───── MATERIAL FOR THIS TASK

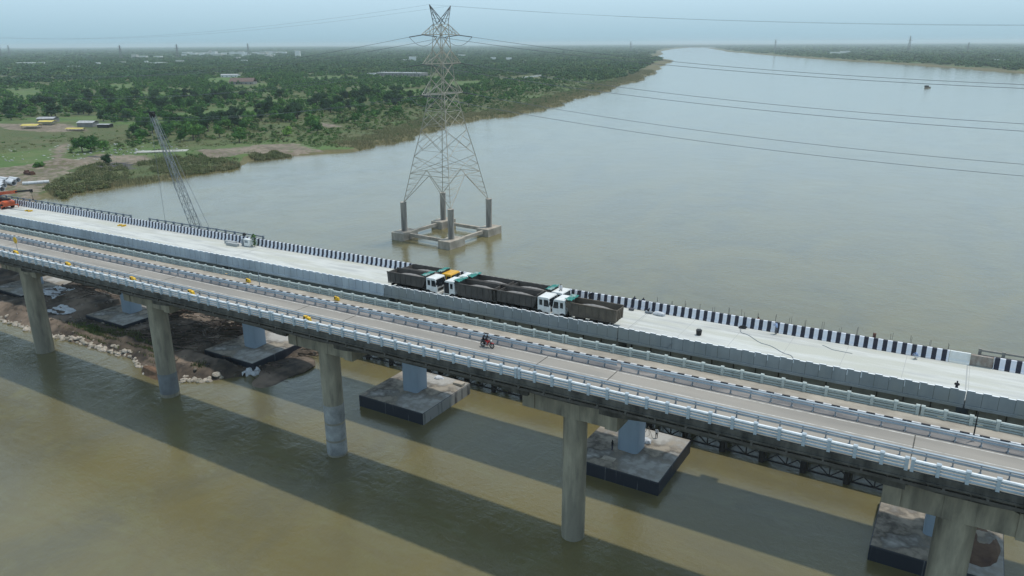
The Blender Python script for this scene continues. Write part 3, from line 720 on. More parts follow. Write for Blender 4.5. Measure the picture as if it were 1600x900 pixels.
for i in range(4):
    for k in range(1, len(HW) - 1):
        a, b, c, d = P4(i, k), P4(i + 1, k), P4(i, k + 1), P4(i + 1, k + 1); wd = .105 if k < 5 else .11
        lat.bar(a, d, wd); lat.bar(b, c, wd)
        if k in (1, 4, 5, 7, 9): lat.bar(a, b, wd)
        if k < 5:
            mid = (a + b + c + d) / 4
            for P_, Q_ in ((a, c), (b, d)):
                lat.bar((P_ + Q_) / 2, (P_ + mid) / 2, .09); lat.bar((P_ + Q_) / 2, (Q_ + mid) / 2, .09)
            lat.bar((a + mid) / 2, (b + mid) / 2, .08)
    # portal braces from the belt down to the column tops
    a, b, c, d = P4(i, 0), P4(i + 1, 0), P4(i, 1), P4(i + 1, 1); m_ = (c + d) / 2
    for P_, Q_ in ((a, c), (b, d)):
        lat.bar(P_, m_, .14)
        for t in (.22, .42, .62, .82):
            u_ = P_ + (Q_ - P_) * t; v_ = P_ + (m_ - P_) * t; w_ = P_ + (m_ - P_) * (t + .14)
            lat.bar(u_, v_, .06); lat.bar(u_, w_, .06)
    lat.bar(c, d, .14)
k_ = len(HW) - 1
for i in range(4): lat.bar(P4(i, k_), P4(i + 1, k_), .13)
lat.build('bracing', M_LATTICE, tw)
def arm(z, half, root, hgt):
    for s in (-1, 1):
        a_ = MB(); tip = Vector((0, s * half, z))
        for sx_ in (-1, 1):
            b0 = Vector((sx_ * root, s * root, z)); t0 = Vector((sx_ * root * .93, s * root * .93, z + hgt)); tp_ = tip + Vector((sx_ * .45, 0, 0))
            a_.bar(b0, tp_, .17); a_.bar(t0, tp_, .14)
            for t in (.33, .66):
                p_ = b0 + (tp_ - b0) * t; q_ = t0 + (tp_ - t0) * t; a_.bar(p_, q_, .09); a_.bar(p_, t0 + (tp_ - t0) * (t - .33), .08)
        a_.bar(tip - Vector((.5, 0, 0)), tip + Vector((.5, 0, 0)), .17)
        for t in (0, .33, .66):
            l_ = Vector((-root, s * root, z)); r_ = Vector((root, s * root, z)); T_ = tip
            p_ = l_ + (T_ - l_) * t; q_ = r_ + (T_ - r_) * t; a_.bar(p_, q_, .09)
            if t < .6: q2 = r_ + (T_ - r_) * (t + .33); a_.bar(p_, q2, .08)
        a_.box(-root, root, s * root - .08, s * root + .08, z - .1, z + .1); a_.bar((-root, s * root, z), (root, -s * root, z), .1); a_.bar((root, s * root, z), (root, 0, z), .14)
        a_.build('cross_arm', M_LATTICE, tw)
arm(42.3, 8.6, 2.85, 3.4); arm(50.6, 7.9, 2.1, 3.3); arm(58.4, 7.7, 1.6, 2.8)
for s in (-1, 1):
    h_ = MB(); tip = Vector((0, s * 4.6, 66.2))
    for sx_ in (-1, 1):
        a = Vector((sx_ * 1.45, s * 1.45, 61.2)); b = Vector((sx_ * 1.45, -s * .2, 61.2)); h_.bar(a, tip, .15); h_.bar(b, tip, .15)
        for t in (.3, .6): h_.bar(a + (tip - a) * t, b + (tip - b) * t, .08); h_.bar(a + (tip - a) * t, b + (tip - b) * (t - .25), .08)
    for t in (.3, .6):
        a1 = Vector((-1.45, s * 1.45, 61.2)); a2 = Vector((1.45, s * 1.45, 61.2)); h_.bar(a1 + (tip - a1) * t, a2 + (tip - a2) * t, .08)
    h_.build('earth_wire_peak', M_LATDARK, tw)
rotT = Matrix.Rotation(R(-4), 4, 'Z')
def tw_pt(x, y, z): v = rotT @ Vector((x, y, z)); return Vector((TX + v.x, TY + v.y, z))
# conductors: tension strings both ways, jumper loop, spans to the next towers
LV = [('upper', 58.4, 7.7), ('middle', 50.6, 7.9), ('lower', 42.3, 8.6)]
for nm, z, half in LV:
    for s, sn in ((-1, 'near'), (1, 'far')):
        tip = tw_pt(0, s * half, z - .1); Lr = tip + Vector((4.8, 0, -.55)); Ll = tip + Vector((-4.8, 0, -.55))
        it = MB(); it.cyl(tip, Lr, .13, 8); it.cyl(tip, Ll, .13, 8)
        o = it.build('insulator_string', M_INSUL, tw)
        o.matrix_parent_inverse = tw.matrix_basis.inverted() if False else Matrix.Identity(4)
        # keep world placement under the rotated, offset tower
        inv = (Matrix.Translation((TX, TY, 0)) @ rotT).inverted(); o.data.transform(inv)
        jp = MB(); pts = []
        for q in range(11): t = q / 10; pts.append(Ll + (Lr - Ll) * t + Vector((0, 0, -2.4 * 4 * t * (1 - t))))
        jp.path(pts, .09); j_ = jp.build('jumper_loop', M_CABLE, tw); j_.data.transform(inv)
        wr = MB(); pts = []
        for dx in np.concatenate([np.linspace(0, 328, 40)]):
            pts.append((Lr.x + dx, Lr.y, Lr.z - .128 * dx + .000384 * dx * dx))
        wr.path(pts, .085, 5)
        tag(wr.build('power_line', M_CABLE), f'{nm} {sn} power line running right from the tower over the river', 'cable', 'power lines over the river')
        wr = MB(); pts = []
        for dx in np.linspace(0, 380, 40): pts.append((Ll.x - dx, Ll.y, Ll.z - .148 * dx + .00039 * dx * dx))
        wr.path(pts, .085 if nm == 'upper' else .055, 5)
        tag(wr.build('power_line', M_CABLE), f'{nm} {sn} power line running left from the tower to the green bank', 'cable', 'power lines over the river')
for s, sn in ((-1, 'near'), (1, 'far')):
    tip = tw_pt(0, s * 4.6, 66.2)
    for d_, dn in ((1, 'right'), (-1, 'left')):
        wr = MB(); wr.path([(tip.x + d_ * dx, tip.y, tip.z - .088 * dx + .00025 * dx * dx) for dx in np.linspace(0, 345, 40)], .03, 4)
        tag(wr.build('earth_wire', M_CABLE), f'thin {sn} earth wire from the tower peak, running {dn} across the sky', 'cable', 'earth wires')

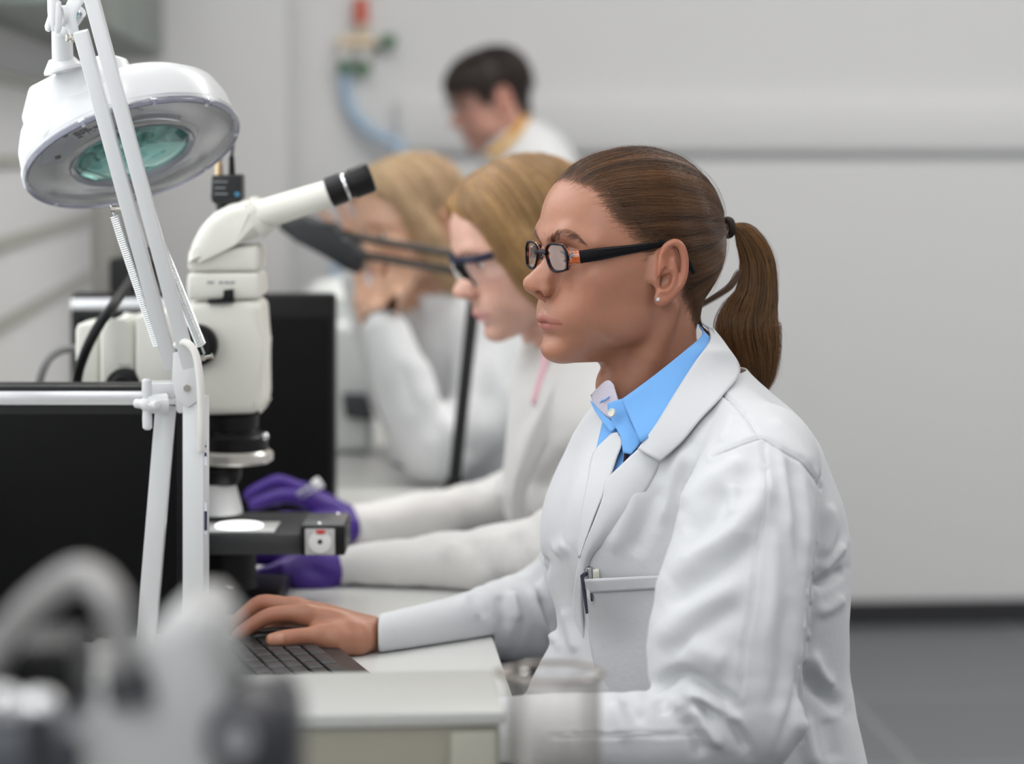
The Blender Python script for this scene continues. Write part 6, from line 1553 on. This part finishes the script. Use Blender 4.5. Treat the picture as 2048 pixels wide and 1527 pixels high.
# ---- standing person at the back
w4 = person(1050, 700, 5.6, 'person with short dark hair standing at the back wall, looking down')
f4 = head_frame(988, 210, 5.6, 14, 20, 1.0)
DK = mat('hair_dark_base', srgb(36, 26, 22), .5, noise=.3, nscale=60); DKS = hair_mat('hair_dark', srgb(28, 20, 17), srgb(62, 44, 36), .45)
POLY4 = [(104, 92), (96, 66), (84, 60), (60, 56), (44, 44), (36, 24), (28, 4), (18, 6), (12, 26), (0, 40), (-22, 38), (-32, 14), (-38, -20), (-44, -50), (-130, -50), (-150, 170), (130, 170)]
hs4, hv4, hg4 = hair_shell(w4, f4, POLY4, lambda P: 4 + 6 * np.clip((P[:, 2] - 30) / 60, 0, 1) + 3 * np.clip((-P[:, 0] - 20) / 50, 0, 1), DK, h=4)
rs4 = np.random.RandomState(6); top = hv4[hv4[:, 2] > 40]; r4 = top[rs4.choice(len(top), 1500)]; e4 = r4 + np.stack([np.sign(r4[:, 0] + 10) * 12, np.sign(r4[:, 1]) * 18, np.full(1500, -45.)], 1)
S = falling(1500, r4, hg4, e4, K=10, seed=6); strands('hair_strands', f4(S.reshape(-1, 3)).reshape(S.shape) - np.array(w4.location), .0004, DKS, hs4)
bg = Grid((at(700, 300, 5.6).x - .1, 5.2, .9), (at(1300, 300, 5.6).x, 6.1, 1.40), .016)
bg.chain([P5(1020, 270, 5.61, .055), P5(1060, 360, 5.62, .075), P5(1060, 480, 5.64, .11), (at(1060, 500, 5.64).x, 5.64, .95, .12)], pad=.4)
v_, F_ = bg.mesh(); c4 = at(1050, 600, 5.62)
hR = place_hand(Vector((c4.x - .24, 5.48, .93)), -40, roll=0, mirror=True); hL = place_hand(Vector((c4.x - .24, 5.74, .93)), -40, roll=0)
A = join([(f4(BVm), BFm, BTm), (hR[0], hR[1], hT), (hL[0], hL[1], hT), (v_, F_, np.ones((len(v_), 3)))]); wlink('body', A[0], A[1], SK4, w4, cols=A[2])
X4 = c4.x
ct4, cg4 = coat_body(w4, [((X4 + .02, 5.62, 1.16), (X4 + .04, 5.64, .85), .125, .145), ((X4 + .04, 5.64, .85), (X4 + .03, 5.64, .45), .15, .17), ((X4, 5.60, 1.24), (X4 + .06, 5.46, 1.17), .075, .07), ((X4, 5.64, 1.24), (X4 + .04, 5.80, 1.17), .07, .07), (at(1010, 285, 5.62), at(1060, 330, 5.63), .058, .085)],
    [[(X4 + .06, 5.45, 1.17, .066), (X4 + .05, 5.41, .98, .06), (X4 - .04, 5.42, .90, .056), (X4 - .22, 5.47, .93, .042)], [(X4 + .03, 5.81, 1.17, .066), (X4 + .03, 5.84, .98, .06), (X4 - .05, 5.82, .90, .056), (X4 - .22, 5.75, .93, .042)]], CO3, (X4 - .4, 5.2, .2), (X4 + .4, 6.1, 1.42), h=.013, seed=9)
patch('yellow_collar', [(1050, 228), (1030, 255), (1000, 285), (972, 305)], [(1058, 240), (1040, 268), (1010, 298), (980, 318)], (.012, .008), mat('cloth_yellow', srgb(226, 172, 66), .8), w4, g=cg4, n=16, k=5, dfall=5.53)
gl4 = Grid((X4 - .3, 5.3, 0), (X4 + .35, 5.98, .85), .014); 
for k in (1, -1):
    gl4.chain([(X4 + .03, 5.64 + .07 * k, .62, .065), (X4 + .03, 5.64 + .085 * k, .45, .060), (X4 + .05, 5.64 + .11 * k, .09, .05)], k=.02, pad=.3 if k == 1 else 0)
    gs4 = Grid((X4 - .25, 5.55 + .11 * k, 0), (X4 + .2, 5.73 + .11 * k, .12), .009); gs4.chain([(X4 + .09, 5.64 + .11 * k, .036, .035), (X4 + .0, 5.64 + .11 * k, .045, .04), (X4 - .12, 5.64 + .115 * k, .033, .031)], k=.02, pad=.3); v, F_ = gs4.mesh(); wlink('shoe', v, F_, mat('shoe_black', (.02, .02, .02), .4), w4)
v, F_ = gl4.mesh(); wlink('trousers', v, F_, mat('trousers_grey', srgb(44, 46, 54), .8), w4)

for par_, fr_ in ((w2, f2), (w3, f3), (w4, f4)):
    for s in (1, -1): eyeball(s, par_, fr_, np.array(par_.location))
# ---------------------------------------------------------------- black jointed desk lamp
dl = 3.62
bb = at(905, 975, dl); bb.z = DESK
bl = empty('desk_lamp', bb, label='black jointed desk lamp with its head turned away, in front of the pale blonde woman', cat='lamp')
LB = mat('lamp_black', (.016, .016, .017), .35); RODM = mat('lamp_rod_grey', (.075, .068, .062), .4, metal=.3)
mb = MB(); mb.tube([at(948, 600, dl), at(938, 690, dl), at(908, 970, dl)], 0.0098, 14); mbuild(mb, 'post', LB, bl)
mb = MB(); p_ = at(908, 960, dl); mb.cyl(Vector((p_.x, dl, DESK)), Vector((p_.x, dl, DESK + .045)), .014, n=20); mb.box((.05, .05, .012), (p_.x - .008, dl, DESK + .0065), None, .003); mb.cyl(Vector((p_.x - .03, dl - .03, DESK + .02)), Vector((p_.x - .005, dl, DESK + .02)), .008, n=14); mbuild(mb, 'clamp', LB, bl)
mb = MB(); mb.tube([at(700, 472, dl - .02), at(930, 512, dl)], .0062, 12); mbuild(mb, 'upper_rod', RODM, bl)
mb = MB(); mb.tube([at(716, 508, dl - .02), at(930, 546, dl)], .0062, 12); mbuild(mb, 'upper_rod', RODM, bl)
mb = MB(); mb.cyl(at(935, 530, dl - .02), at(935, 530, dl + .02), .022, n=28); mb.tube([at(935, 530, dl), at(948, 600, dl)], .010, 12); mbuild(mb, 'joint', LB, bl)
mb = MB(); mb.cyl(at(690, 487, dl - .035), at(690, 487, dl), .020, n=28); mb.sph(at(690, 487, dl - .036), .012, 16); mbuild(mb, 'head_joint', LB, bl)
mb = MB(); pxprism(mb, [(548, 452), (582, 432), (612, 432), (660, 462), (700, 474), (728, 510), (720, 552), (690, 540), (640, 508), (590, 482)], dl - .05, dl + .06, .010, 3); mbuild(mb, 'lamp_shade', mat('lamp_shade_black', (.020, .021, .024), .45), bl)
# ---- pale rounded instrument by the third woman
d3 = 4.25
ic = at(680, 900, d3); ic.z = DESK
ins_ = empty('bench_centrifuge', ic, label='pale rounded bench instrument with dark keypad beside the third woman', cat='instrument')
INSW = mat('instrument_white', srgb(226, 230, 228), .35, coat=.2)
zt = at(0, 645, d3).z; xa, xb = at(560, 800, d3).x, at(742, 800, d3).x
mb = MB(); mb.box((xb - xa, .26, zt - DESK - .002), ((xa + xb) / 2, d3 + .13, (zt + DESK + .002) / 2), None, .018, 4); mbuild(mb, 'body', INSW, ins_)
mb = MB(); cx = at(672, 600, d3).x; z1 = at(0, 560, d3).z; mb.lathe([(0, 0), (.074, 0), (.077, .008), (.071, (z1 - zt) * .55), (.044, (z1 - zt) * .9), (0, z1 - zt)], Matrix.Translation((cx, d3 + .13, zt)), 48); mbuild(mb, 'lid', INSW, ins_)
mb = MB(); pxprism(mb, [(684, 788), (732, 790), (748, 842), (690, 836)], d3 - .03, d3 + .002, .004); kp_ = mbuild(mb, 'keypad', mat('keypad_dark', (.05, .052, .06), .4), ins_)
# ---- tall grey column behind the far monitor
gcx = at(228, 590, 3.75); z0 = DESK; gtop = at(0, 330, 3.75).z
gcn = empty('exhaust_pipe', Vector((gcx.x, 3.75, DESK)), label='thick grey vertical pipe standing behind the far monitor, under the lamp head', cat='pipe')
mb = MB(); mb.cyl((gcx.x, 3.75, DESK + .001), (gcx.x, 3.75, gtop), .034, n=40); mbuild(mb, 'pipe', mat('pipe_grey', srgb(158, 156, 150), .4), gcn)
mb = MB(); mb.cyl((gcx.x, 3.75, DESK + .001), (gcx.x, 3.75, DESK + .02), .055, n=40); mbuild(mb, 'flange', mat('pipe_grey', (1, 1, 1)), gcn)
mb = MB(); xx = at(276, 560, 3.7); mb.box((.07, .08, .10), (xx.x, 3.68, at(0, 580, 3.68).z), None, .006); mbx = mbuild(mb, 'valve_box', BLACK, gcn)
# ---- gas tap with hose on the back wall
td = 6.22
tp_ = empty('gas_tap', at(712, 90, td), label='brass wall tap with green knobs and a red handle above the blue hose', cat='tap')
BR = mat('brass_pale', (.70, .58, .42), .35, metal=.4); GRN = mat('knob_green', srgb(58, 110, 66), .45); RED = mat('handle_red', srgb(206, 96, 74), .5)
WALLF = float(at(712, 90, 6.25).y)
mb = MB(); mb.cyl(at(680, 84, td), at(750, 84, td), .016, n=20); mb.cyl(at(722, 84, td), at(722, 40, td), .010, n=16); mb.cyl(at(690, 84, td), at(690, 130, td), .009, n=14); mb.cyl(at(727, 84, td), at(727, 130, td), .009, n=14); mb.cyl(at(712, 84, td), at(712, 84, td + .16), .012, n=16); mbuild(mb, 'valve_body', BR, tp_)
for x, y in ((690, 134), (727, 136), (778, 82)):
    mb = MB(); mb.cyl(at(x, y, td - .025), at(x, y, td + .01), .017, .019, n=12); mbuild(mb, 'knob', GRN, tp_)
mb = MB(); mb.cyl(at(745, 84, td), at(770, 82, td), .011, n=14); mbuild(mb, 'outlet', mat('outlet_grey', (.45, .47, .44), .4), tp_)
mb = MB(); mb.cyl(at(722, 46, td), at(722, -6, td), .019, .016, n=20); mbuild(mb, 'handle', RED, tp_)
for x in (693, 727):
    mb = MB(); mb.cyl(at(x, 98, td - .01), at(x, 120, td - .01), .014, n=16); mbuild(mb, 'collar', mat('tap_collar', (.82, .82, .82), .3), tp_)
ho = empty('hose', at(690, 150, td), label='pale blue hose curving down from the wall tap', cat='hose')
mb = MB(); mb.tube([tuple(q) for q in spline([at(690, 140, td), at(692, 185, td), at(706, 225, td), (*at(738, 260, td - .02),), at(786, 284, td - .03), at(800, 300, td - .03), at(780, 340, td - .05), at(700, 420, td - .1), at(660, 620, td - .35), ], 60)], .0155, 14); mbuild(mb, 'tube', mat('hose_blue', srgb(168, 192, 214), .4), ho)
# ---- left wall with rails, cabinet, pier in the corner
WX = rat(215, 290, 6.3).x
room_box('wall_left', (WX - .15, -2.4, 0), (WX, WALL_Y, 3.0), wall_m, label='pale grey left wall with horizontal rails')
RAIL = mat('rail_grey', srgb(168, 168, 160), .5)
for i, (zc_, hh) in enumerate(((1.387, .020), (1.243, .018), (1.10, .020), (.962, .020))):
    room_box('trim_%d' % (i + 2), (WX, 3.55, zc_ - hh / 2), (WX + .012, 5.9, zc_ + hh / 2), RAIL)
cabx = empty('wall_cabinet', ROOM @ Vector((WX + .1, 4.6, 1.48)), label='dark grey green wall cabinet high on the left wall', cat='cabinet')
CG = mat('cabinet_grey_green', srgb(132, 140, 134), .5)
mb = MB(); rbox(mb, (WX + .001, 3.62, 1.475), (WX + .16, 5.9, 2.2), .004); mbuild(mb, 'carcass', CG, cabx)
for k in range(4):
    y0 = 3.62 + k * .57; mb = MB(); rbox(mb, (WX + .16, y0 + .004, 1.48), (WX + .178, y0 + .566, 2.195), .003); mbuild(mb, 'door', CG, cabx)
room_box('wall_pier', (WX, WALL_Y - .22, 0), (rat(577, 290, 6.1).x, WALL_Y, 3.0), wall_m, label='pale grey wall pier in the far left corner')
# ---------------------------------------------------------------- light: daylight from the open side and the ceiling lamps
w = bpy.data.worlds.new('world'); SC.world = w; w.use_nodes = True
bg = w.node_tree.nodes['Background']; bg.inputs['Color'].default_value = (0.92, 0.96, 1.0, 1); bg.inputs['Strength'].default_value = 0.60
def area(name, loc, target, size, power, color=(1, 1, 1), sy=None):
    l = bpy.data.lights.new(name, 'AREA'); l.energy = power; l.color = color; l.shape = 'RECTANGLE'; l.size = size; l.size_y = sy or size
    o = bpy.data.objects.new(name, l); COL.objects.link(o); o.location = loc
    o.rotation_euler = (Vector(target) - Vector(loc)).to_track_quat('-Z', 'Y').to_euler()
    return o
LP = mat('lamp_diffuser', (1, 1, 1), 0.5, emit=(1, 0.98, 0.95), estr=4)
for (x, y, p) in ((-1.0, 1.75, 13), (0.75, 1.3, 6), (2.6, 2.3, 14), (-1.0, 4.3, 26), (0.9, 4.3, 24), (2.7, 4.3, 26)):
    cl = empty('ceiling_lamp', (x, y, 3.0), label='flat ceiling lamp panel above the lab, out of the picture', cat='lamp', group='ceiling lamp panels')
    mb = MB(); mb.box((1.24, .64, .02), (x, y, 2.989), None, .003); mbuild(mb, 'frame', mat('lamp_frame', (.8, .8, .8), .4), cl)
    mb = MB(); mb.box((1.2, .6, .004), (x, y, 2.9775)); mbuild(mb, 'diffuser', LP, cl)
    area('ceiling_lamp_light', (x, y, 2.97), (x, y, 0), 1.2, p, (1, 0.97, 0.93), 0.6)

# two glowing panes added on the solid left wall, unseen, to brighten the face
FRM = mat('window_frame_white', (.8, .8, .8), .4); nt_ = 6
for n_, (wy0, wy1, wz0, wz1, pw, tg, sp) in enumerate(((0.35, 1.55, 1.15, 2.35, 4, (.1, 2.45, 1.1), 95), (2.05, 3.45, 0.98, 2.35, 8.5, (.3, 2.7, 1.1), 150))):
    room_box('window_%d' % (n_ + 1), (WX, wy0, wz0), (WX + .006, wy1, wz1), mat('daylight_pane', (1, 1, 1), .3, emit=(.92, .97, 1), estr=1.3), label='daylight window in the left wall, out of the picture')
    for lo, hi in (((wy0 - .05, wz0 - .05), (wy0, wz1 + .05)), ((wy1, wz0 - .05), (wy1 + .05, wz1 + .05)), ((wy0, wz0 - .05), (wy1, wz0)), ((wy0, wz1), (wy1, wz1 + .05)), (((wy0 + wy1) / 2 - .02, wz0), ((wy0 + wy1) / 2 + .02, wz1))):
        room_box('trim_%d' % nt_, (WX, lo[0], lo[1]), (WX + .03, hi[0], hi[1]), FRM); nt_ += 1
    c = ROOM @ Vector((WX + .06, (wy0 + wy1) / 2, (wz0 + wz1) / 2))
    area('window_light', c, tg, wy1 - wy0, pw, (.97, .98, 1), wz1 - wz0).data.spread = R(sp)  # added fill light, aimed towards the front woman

──────────

• _GIVEN PROBLEM_
Lines that include the word "Write" are to be extracted from the data above.

• _EXPECTED ANSWER_
The Blender Python script for this scene continues. Write part 3, from line 720 on. More parts follow. Write for Blender 4.5. Measure the picture as if it were 1600x900 pixels.
The Blender Python script for this scene continues. Write part 6, from line 1553 on. This part finishes the script. Use Blender 4.5. Treat the picture as 2048 pixels wide and 1527 pixels high.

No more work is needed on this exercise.